14-16 September 2015
University "La Sapienza", Physics Department
Europe/Rome timezone

Searches of time-dependent neutrino sources using five years of data of the ANTARES telescope

15 Sep 2015, 16:50
Aula Amaldi, 1st floor (University "La Sapienza", Physics Department)

Aula Amaldi, 1st floor

University "La Sapienza", Physics Department

Piazzale Aldo Moro, 2 - 00185 Roma - Italy




ANTARES is currently the largest neutrino telescope operating in the Northern Hemisphere, aiming at the detection of high-energy neutrinos from astrophysical sources. Such observations would provide important clues about the processes at work in those sources, and possibly help solve the puzzle of very high-energy cosmic rays.

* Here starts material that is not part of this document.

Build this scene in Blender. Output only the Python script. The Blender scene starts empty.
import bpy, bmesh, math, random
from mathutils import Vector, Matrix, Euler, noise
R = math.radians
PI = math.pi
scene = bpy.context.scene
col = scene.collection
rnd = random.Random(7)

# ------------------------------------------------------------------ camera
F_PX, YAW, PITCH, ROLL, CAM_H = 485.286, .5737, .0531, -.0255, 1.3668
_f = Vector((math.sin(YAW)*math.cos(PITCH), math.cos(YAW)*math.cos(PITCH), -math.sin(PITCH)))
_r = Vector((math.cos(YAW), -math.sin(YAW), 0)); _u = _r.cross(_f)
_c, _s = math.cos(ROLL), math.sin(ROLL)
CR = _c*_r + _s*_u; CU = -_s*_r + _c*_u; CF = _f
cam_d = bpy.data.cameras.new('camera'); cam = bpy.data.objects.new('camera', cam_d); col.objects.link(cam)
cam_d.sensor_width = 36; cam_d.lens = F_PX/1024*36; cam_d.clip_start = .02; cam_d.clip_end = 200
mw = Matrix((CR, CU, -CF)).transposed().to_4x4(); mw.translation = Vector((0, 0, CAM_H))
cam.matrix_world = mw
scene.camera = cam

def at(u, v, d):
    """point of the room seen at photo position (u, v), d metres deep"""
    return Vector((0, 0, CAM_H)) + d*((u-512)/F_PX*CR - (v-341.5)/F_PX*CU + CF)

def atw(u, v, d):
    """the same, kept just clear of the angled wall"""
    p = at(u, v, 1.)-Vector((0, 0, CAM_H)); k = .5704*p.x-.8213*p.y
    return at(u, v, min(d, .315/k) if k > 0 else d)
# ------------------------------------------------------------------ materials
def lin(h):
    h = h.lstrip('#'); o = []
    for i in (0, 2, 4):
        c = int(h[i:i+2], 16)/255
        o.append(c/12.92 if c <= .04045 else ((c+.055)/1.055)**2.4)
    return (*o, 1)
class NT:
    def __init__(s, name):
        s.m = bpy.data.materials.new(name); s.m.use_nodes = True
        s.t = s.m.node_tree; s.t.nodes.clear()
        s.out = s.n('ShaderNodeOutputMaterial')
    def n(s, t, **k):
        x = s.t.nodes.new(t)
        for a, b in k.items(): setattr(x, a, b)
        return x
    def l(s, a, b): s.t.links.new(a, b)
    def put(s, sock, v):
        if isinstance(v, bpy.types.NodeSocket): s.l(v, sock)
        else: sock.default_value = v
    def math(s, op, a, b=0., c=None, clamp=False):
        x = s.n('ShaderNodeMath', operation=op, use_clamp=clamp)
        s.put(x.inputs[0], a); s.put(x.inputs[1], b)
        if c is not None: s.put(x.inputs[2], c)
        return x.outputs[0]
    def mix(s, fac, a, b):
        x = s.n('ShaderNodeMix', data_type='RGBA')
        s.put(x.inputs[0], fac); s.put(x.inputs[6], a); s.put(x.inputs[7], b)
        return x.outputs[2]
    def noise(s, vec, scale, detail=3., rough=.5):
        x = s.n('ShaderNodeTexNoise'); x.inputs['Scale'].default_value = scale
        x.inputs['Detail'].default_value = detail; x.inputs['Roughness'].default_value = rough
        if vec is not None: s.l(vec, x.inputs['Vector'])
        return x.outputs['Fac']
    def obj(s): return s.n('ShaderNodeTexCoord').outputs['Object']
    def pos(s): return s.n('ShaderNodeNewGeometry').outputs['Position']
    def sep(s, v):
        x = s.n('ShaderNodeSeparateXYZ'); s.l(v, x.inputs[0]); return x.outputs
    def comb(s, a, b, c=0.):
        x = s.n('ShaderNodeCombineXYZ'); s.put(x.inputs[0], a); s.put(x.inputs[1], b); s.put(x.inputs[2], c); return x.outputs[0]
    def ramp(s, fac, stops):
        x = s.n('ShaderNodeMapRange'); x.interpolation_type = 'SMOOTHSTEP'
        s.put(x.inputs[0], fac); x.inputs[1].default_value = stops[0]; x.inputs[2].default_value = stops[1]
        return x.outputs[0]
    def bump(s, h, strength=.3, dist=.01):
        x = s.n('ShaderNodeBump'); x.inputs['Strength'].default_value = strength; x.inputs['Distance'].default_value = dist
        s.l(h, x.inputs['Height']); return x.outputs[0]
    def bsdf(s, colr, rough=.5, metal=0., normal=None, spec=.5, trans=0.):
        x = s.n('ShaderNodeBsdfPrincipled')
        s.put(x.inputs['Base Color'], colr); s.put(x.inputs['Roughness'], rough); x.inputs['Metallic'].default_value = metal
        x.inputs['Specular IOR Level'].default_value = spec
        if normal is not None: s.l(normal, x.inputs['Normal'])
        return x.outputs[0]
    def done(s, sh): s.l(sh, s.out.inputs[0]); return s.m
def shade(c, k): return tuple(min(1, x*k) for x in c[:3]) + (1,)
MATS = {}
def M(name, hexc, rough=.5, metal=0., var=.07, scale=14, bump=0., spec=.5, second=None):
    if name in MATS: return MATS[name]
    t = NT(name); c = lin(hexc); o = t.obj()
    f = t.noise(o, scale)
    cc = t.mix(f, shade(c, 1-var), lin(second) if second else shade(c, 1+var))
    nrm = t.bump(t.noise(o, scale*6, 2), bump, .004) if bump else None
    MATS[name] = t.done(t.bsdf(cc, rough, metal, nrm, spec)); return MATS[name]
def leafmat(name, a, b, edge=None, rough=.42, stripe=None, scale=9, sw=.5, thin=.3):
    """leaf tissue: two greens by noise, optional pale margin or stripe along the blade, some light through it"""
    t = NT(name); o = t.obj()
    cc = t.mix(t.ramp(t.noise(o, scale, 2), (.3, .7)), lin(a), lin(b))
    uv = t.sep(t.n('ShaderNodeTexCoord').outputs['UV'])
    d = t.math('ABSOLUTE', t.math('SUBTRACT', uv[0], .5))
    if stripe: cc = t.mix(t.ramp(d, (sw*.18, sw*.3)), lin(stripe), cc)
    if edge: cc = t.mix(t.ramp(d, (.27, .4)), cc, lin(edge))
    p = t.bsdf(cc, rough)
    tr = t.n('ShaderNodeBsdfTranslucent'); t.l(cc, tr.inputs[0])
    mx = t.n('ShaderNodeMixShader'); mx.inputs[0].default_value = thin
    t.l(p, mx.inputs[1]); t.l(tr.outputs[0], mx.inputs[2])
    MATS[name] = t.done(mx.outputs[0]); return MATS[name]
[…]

By design, neutrino telescopes constantly monitor at least one complete hemisphere of the sky and are thus well set to detect neutrinos produced in transient astrophysical sources. The flux of high-energy neutrinos from transient sources is expected to be lower than the one expected from steady sources, but the background originating from interactions of charged cosmic rays in the Earth’s atmosphere can be drastically reduced by requiring a directional and temporal coincidence of the astrophysical phenomenon detected by a satellite. Time-dependent point-source searches have been applied to a list of gamma-ray bursts, blazars and x-ray binaries outbursts detected by satellites such as Fermi or Swift using five years of ANTARES data (2008-2012).